It’s ironic that in the same week that President Donald Trump escalated the drug war in the Caribbean by unleashing the CIA against Nicolás Maduro’s regime in Venezuela, the Department of Justice won an indictment against former National Security Adviser John Bolton, the architect of the failed covert strategy to overthrow Maduro during the first Trump administration.
The one thing the two regime change operations have in common is Marco Rubio, who, as a senator, was a vociferous opponent of Maduro. Now, as Secretary of State and National Security Adviser, he’s the new architect of Trump’s Venezuela policy, having managed to cut short Richard Grenell’s attempt to negotiate a diplomatic deal with Maduro. Regime change is on the agenda once again, with gunboats in the Caribbean and the CIA on the ground. What could go wrong?
Donald Trump’s penchant for turning the metaphorical war on drugs into a real one by deploying the U.S. military dates back to his first administration, when he threatened to designate drug cartels as foreign terrorists and proposed launching missiles to blow up drugs labs in Mexico. During the recent presidential campaign, he declared, “The drug cartels are waging war on America—and it’s now time for America to wage war on the cartels.” Apparently, he meant it.
Back in office, he named six Mexican cartels, the Salvadoran gang MS-13, and the Venezuelan gang Tren de Aragua as foreign terrorist organizations (FTOs) and ordered the Pentagon to draw up plans for military action against them. Early on, White House officials seriously debated military strikes against cartel leaders and infrastructure inside Mexico, but decided that cooperation with the Mexican government would be more fruitful. Nevertheless, the unusual appointment of a veteran Special Forces military officer to head the Western Hemisphere Affairs office of the National Security Council signaled that Trump was still was serious about resorting to military force to wage the war on drugs.

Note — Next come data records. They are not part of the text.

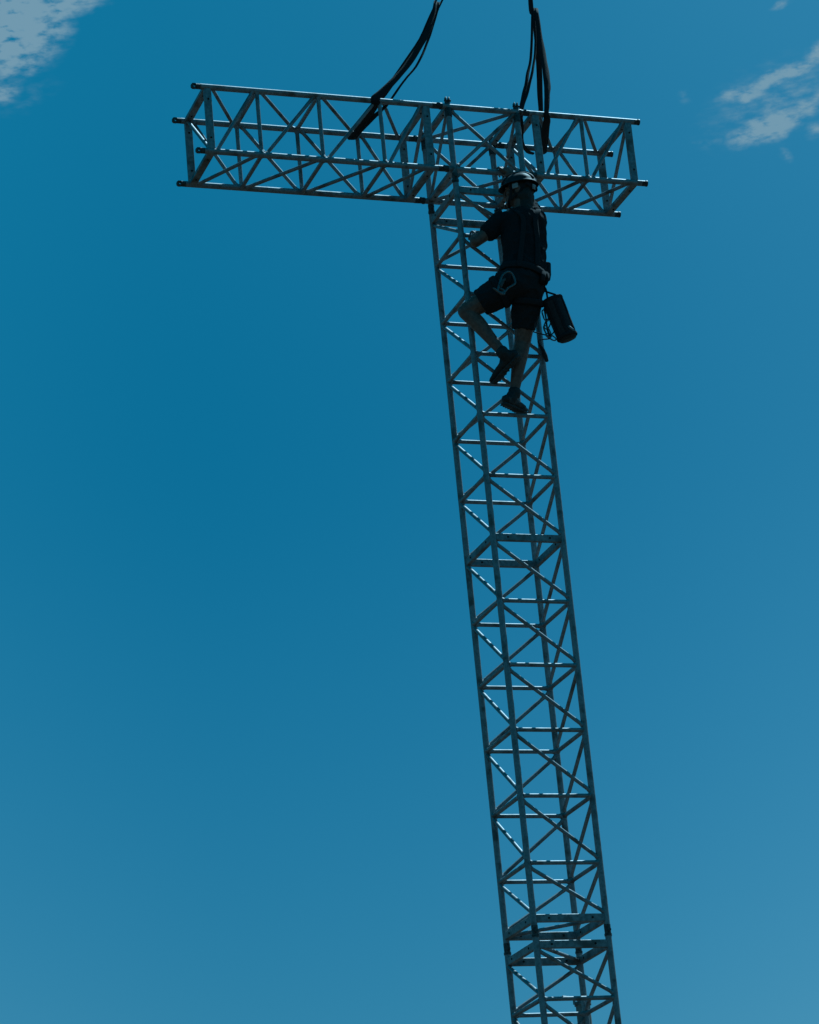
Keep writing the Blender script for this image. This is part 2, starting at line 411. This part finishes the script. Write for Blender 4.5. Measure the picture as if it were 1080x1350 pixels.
# base
base = part('base_frame', (S / 2, S / 2, 0))
zb = zl[-1] - STUB - .085
for c in M4:
    p = V(c); bar('foot_post', p + V((0, 0, .03)), p + V((0, 0, zb + .006)), RC, base, GALV, 14)
for i in range(4):
    p, q = V(M4[i]) + V((0, 0, .12)), V(M4[(i + 1) % 4]) + V((0, 0, .12)); bar('cross_tube', p, q, RH, base, GALV2)
b = bmesh.new(); box(b, (S / 2, -.2, .018), (S / 2, S + .2, .018), S + .4, .03, (0, 0, 1)); obj('foot_plate', b, PLATE, base, (S / 2, S / 2, .018), smooth=False)

# ------------------------------------------------------------------ lifting slings (basket hitches round both top chords)
HK = V((1.0, .26, 14.75))
def strand(bm, pts, w, t, ref, smooth=6, jig=.004, seed=0):
    pts = catmull(pts, smooth); m = len(pts)
    pts = [p + V((noise.noise(V((i * .35, seed, 0))), noise.noise(V((i * .35, seed, 7))), 0)) * jig for i, p in enumerate(pts)]
    ws = lerpl(list(w), m) if isinstance(w, (list, tuple)) else [w] * m
    a = V(ref)
    sweep(bm, pts, [(ws[i] * (1 + .18 * noise.noise(V((i * .3, seed * 3.1, 2)))), t) for i in range(m)], ref=None, n=10, round_ends=False)
def belt_under(x0, x1, drop=0.0):
    """stations of a strap that runs down outside the front top chord, under both chords and up behind the rear one"""
    r = RC + .008
    return [V((x0, -r, ZT + .01)), V((x0, -r * .75, ZT - r * .75)), V((x0 + (x1 - x0) * .1, .03, ZT - r - .004)),
            V((x0 + (x1 - x0) * .5, S / 2, ZT - r - .012 - drop)),
            V((x0 + (x1 - x0) * .93, S - .02, ZT - r - .004)), V((x1, S + r * .75, ZT - r * .75)), V((x1, S + r, ZT + .012))]
sl = tag(empty('lifting_sling', (-.5, .26, ZT)), 'slanting black webbing sling round the long left arm of the crossbar', 'lifting sling', 'lifting slings holding the crossbar')
kL = V((.096, .2, 12.92))
b = bmesh.new()
strand(b, [kL + V((-.02, 0, 0)), V((-.03, .12, 12.64)), V((-.24, .04, 12.30)), V((-.42, -.01, 12.08))] + belt_under(-.56, -.56), [.014, .020, .022, .024, .03, .034, .034, .034, .034, .034, .034], .010, (1, 0, 0), seed=1)
obj('front_leg', b, WEB, sl, (-.5, 0, ZT))
b = bmesh.new()
strand(b, [kL + V((.0, .03, 0)), V((-.07, .30, 12.58)), V((-.27, .46, 12.30)), V((-.44, .53, 12.08)), V((-.55, S + RC + .006, 11.93))], [.014, .022, .022, .022, .026], .009, (1, 0, 0), seed=2)
obj('rear_leg', b, WEB, sl, (-.3, .4, 12.2))
b = bmesh.new()
strand(b, [kL + V((.015, .01, .0)), V((-.005, .18, 12.62)), V((-.16, .09, 12.32)), V((-.32, .04, 12.11)), V((-.42, .05, 11.97)), V((-.48, .06, 11.90)), V((-.54, .25, 11.88)), V((-.56, .5, 11.89))], [.008, .010, .009, .008, .009, .012, .02, .02], .007, (1, 0, 0), seed=3)
obj('loose_leg', b, WEB, sl, (-.1, .1, 12.4))
b = bmesh.new()
strand(b, [kL + V((-.02, .0, -.03)), kL + V((.0, 0, .04)), V((.42, .215, 13.55)), HK + V((-.05, 0, 0))], .007, .006, (1, 0, 0), seed=4)
strand(b, [kL + V((.012, .03, -.03)), kL + V((.045, .03, .03)), V((.45, .225, 13.54)), HK + V((-.04, .03, 0))], .008, .006, (1, 0, 0), seed=5)
strand(b, [kL + V((-.015, .01, -.06)), kL + V((-.004, .015, .0))], .018, .013, (1, 0, 0), seed=5)
obj('eye_loop', b, WEB, sl, kL)

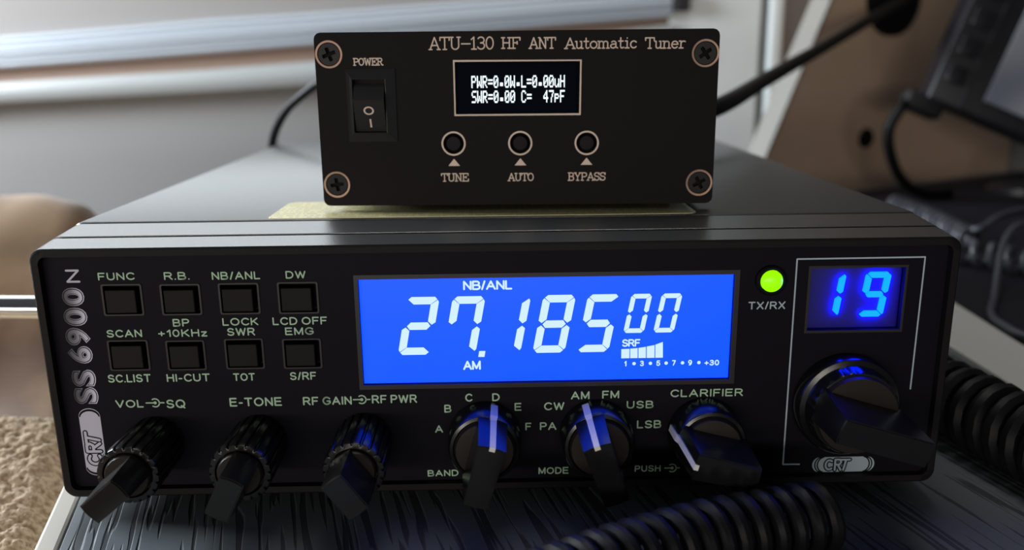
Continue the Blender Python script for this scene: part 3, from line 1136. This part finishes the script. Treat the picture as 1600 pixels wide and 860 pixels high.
cx, cz, ang = 0.1088, 0.0277, radians(163)
bm = bmesh.new()
lathe_y(bm, [(0.0163, FY), (0.0162, -0.0022), (0.0157, -0.0030), (0.0142, -0.0034), (0.0138, -0.0040), (0.0136, -0.0072), (0.0132, -0.0078), (0, -0.0082)], cx, cz, 144,
        lambda k, r, y: r - (0.0004 if (0.0132 < r < 0.0137 and (k % 6) < 2) else 0))
ck = R(bm_obj('channel_knob', bm, 'knob', radio, True))
bm = bmesh.new()
lathe_y(bm, [(0.0126, -0.0078), (0.0122, -0.0098), (0.0, -0.0104)], cx, cz, 56)
bm_obj('skirt_face', bm, 'knob_face', ck, True)
bm = bmesh.new()
prism_y(bm, bar_poly(cx, cz, ang, 0.0278, 0.0078, .05, 1.0), -0.0288, -0.0080, bar_poly(cx, cz, ang, 0.0262, 0.0105, .05, 1.0))
bmesh.ops.recalc_face_normals(bm, faces=bm.faces)
es = [e for e in bm.edges if all(v.co.y < -0.028 for v in e.verts)]
bmesh.ops.bevel(bm, geom=es, offset=0.0004, segments=2, affect='EDGES')
bm_obj('grip_bar', bm, 'knob', ck, True)

# yellow sticker on the case
st = [(mm(x), mm(y)) for x, y in rrect(-76.5, 66.0, 28.8, 62, 3.0, 4)]
bm = bmesh.new()
a = [bm.verts.new((x, y, ZT + 0.00002)) for x, y in st]
b = [bm.verts.new((x, y, ZT + 0.00018)) for x, y in st]
bm.faces.new(a[::-1]); bm.faces.new(b)
for i in range(len(st)):
    bm.faces.new((a[i], a[(i + 1) % len(st)], b[(i + 1) % len(st)], b[i]))
R(bm_obj('sticker', bm, 'sticker', radio))['label'] = 'yellow printed sticker'

# ================================================================== TUNER
TX, TY, TZ, TYAW = 0.00645, 0.03966, ZT + 0.0002, -0.03308
PB = 0.0863 - TZ            # panel bottom above the root
tuner = thing('antenna_tuner', 'small black antenna tuner box with white text display standing on the radio', 'tuner', (TX, TY, TZ), TYAW)
PW, PH = 0.0664, 0.05735


def P(x, z):
    return (mm(x), mm(z) + PB)


def Pp(pts):
    return [P(x, z) for x, z in pts]


def chamfer_rect(x0, x1, z0, z1, r):
    return rrect(x0, x1, z0, z1, r, 3)


T0 = 0.0     # panel front
bt = [(-21.35, 20.9), (1.1, 20.85), (23.45, 20.75)]
oh = [(-20.3, 30.6), (20.8, 30.6), (20.95, 47.5), (-20.35, 47.6)]
scr = [(-61.7, 50.4), (-61.55, 7.3), (61.95, 49.6), (61.7, 7.0)]
hl = [Pp(oh)] + [circle(*P(x, z), 0.00335, 40) for x, z in bt] + [Pp([(-55.6, 22.6), (-40.9, 22.6), (-40.9, 45.0), (-55.6, 45.0)])] + \
     [circle(*P(x, z), 0.0037, 36) for x, z in scr]
panel = plate('front_panel', [(x, z + PB) for x, z in chamfer_rect(-PW, PW, 0, PH, 0.0022)], hl, T0, T0 + 0.0020, 'anodised', tuner)
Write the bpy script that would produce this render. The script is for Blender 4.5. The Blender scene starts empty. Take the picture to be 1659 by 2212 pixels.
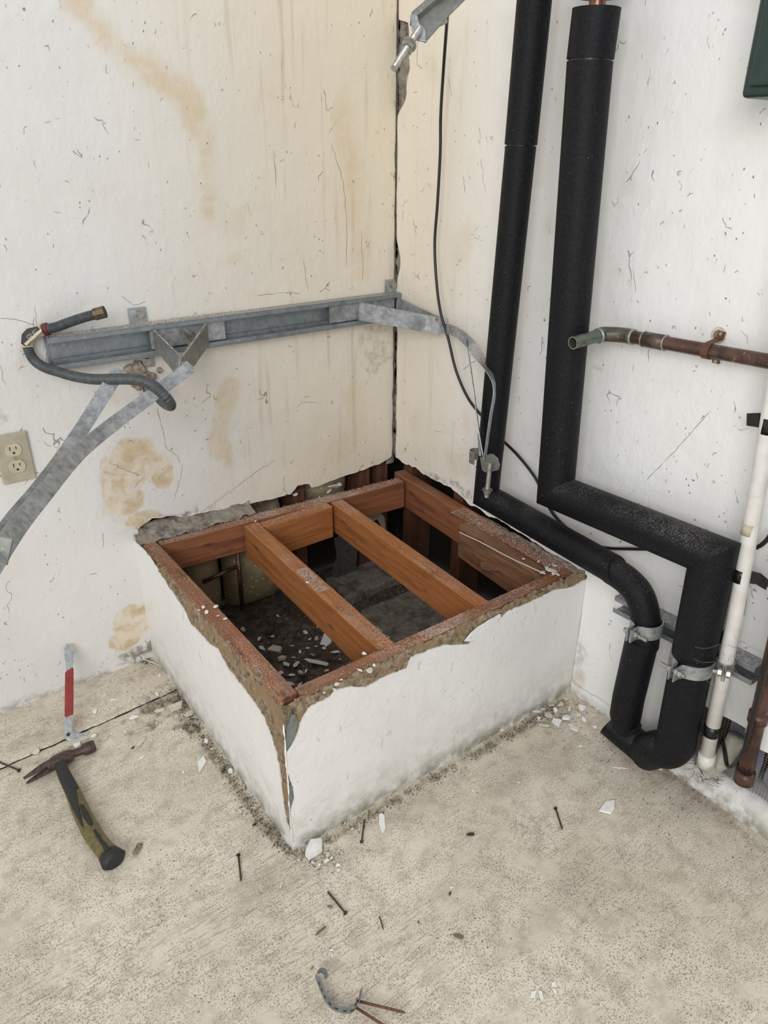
import bpy, bmesh, math, random
import numpy as np
from mathutils import Vector, Matrix, Quaternion

# ------------------------------------------------------------ camera, light
C = bpy.context.scene.collection
SC = bpy.context.scene
CAM = np.array([-1.277835, -1.693472, 1.255291]); YAW, PIT, ROLL, FPX = 0.633456, 0.457751, 0.004708, 1574.544
def _rot():
    f = np.array([math.sin(YAW)*math.cos(PIT), math.cos(YAW)*math.cos(PIT), -math.sin(PIT)])
    r = np.array([math.cos(YAW), -math.sin(YAW), 0.0]); u = np.cross(r, f)
    return r*math.cos(ROLL)+u*math.sin(ROLL), -r*math.sin(ROLL)+u*math.cos(ROLL), f
RR, UU, FF = _rot()
cd = bpy.data.cameras.new('camera'); cam = bpy.data.objects.new('camera', cd); C.objects.link(cam)
cam.matrix_world = Matrix(((RR[0], UU[0], -FF[0], CAM[0]), (RR[1], UU[1], -FF[1], CAM[1]), (RR[2], UU[2], -FF[2], CAM[2]), (0, 0, 0, 1)))
cd.sensor_fit = 'HORIZONTAL'; cd.sensor_width = 36; cd.lens = 36*FPX/1659; cd.clip_start = 0.02
SC.camera = cam
SC.view_settings.view_transform = 'Standard'; SC.view_settings.look = 'None'; SC.view_settings.gamma = 1
SC.view_settings.exposure = 0.16
w = bpy.data.worlds.new('sky'); SC.world = w; w.use_nodes = True
bg = w.node_tree.nodes['Background']; bg.inputs[0].default_value = (0.93, 0.96, 1.0, 1); bg.inputs[1].default_value = 0.62
def area(name, loc, target, size, power, col=(1, 1, 1), sy=None):
    l = bpy.data.lights.new(name, 'AREA'); l.energy = power; l.size = size; l.color = col
    if sy: l.shape = 'RECTANGLE'; l.size_y = sy
    o = bpy.data.objects.new(name, l); C.objects.link(o); o.location = loc
    o.rotation_euler = (Vector(target)-Vector(loc)).to_track_quat('-Z', 'Y').to_euler(); return o
area('garage_opening_light', (-3.3, -3.1, 2.3), (-0.3, -0.4, 0.6), 2.2, 74, (1.0, 0.985, 0.96), 1.8)

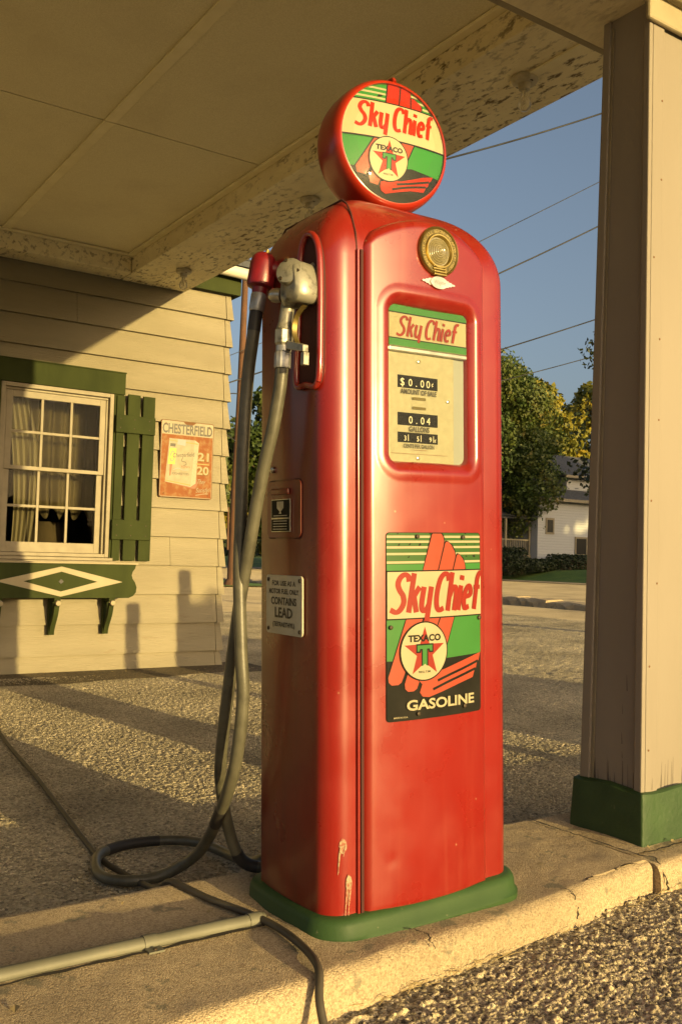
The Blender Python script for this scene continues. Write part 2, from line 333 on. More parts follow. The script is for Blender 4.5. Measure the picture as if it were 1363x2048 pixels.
M['room'] = mat('dim_room_wall', (0.075, 0.055, 0.03), (0.03, 0.022, 0.012), 2.5, rough=0.9)
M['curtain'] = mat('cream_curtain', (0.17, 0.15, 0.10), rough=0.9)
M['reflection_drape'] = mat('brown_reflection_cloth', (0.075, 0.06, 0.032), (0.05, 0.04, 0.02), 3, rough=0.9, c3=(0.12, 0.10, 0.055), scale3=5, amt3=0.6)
M['darkbox'] = mat('dark_wicker', (0.05, 0.04, 0.025), (0.09, 0.07, 0.04), 50, rough=0.8, bump=0.8, bscale=80)
M['porcelain'] = mat('porcelain_fixture', (0.5, 0.45, 0.33), (0.36, 0.31, 0.2), 20, rough=0.4)
M['pipe'] = mat('galvanised_conduit', (0.15, 0.148, 0.11), (0.11, 0.108, 0.08), 9, rough=0.6, metal=0.1, c3=(0.30, 0.16, 0.06), scale3=16, amt3=0.6, lo3=0.66, hi3=0.72)
M['white_pvc'] = mat('white_downpipe', (0.6, 0.56, 0.46), rough=0.5)
M['pole'] = mat('weathered_pole', (0.13, 0.06, 0.03), (0.09, 0.045, 0.025), 14, rough=0.9, stretch=(1, 1, 0.15), bump=0.6, bscale=30)
M['wire'] = mat('wire_black', (0.02, 0.02, 0.02), rough=0.6)
M['orange'] = mat('faded_orange_tin', (0.20, 0.06, 0.017), (0.24, 0.085, 0.025), 8, rough=0.6, spec=0.2, c3=(0.26, 0.17, 0.08), scale3=16, amt3=0.8, lo3=0.48, hi3=0.7)
M['tin_cream'] = mat('tin_cream', (0.27, 0.235, 0.15), (0.22, 0.18, 0.105), 14, rough=0.5)
M['rust'] = mat('rust_brown', (0.14, 0.06, 0.02), rough=0.8)
M['gold'] = mat('gold_print', (0.26, 0.18, 0.035), rough=0.45)
M['olive'] = mat('olive_print', (0.42, 0.36, 0.06), rough=0.5)
M['bluegrey'] = mat('bluegrey_print', (0.22, 0.25, 0.25), rough=0.5)
M['ink'] = mat('brown_black_ink', (0.045, 0.038, 0.025), rough=0.5)
M['shade_print'] = mat('umber_print', (0.22, 0.07, 0.02), rough=0.5)
M['concrete'] = gravel_mat('worn_concrete', [(0.30, 0.23, 0.145), (0.46, 0.36, 0.23), (0.55, 0.44, 0.285), (0.38, 0.29, 0.18)], 230, 0.7, 0.004, (0.7, 1.1), dr=0.15, patch=(0.16, 0.155, 0.11))
M['straw'] = mat('dry_straw', (0.30, 0.23, 0.11), rough=0.9)
M['crack'] = mat('crack_dirt', (0.035, 0.028, 0.02), rough=1.0)
M['asphalt_near'] = gravel_mat('coarse_chip_asphalt', [(0.06, 0.052, 0.04), (0.34, 0.28, 0.18), (0.62, 0.52, 0.34), (0.18, 0.15, 0.10), (0.75, 0.64, 0.44)], 105, 0.9, 0.008, (0.85, 1.1))
M['asphalt'] = gravel_mat('chip_asphalt', [(0.24, 0.205, 0.145), (0.50, 0.43, 0.29), (0.70, 0.60, 0.41), (0.36, 0.31, 0.21), (0.78, 0.68, 0.48)], 95, 1.0, 0.012, (0.6, 1.15))
M['asphalt_dark'] = gravel_mat('damp_asphalt', [(0.05, 0.042, 0.028), (0.10, 0.08, 0.05), (0.16, 0.12, 0.07)], 85, 0.8, 0.008, (0.6, 1.2))
M['road'] = mat('road_surface', (0.44, 0.36, 0.225), (0.34, 0.275, 0.17), 0.6, rough=0.9, bump=1.0, bscale=20, bdist=0.03, c3=(0.10, 0.08, 0.055), scale3=0.9, amt3=0.6)
M['grass'] = mat('lawn_grass', (0.045, 0.10, 0.018), (0.075, 0.14, 0.022), 1.2, rough=0.9, bump=1.0, bscale=9, bdist=0.1, c3=(0.14, 0.12, 0.04), scale3=0.5, amt3=0.4)
M['far_white'] = None
rough_diffuse(M['road']); rough_diffuse(M['grass'])
M['shingle'] = mat('grey_shingles', (0.055, 0.06, 0.07), (0.085, 0.09, 0.10), 5, rough=0.9, bump=0.8, bscale=12, bdist=0.03)
M['dark_pane'] = mat('dark_pane', (0.02, 0.022, 0.024), rough=0.1)
M['bark'] = mat('bark', (0.07, 0.05, 0.032), (0.045, 0.032, 0.02), 8, rough=0.95, stretch=(1, 1, 0.25), bump=0.8, bscale=12, bdist=0.03)
M['leaf_green'] = leaf_mat('leaves_green', [(0.024, 0.05, 0.010), (0.05, 0.085, 0.015), (0.085, 0.105, 0.018), (0.20, 0.12, 0.018)])
M['leaf_yellow'] = leaf_mat('leaves_yellow_green', [(0.07, 0.085, 0.012), (0.16, 0.16, 0.02), (0.30, 0.24, 0.025), (0.34, 0.2, 0.02)])
M['leaf_dark'] = leaf_mat('leaves_dark', [(0.012, 0.022, 0.008), (0.025, 0.04, 0.012), (0.045, 0.055, 0.015)], 0.12)
def clapboard():
    m = bpy.data.materials.new('far_white_clapboard'); m.use_nodes = True
    N, L = nodes_of(m); p = N['Principled BSDF']; p.inputs['Roughness'].default_value = 0.7; p.inputs['Base Color'].default_value = (0.40, 0.41, 0.41, 1)
    tc = N.new('ShaderNodeTexCoord'); sx = N.new('ShaderNodeSeparateXYZ'); L.new(tc.outputs['Object'], sx.inputs[0])
    a = N.new('ShaderNodeMath'); a.operation = 'MULTIPLY'; a.inputs[1].default_value = 1 / 0.16; L.new(sx.outputs['Z'], a.inputs[0])
    b = N.new('ShaderNodeMath'); b.operation = 'FRACT'; L.new(a.outputs[0], b.inputs[0])
    c = N.new('ShaderNodeMath'); c.operation = 'MULTIPLY'; c.inputs[1].default_value = -1; L.new(b.outputs[0], c.inputs[0])
    bp = N.new('ShaderNodeBump'); bp.inputs['Distance'].default_value = 0.05; bp.inputs['Strength'].default_value = 1; L.new(c.outputs[0], bp.inputs['Height'])
    L.new(bp.outputs[0], p.inputs['Normal']); return m
M['far_white'] = clapboard()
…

The focus then shifted to Venezuela. The day before the New York Times broke the story about Pentagon planning for action against cartels, Attorney General Pam Bondi announced that the U.S. government was offering a $50 million reward for information leadings to Maduro’s arrest, accusing him of the “use cocaine as a weapon to ‘flood’ the United States.” Trump claimed Maduro was directing Tren de Aragua in “undertaking hostile actions and conducting irregular warfare against the territory of the United States,” a claim that the intelligence community concluded was untrue, despite pressure from Trump political appointees to make the estimate conform to Trump’s claim. The two senior career intelligence officers who oversaw preparation of the estimate were summarily fired.
In August, the Trump administration deployed a naval task force to the Caribbean, including three guided-missile destroyers, an amphibious assault ship, a guided-missile cruiser, and a nuclear-powered attack submarine. The following month, U.S. forces began air strikes on vessels allegedly smuggling narcotics in international waters off the Venezuelan coast. When Democrats and some Republicans questioned the legality of summarily killing civilians who posed no immediate threat, Trump informed Congress that he had determined that the United States was in a state of “armed conflict” with unnamed “drug cartels,” whose drug trafficking constituted an attack on the United States. Therefore, traffickers were “unlawful combatants” subject to being killed on sight. Admiral Alvin Holsey, commander of U.S. Southern Command, resigned on Thursday, reportedly because of concerns over the extrajudicial killing of civilians in the air strikes.